--- Start of RECORDS FOR THIS TASK ---

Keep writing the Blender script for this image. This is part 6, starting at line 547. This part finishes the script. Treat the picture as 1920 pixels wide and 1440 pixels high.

--- End of RECORDS FOR THIS TASK ---
--- Start of RECORDS FOR THIS TASK ---

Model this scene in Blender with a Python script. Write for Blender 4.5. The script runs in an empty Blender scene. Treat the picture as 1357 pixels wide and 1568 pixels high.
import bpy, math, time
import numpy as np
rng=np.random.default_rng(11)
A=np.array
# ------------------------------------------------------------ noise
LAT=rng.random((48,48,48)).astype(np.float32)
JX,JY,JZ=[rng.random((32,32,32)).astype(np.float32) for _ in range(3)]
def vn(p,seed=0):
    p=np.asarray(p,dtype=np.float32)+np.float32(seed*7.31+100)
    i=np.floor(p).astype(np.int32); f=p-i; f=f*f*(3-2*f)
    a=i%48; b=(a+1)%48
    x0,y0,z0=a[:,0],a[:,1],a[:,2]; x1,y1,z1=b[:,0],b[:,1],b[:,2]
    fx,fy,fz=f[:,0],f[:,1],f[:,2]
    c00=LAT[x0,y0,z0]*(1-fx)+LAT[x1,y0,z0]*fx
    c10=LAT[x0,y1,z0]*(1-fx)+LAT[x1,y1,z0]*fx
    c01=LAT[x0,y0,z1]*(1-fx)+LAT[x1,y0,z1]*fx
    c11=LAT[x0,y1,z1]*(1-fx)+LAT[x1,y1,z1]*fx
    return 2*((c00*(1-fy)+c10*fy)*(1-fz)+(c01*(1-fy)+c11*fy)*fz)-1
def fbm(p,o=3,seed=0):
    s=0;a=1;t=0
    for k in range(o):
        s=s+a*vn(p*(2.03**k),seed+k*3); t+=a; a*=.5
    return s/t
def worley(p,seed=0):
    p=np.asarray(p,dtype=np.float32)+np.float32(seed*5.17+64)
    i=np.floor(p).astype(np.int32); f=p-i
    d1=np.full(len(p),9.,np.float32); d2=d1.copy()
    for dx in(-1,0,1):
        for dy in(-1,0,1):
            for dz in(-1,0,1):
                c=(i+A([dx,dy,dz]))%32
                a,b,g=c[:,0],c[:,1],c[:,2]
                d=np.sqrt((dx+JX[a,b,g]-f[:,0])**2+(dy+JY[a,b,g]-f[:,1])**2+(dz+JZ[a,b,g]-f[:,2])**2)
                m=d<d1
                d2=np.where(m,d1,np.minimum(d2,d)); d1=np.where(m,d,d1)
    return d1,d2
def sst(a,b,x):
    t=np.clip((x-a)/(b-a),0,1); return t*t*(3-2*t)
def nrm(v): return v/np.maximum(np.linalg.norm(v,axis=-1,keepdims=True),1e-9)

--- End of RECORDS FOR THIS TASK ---

### PROBLEM REQUIREMENTS
Pick out all lines from the data above in which the word "pixels" appears.

### SOLUTION
Keep writing the Blender script for this image. This is part 6, starting at line 547. This part finishes the script. Treat the picture as 1920 pixels wide and 1440 pixels high.
Model this scene in Blender with a Python script. Write for Blender 4.5. The script runs in an empty Blender scene. Treat the picture as 1357 pixels wide and 1568 pixels high.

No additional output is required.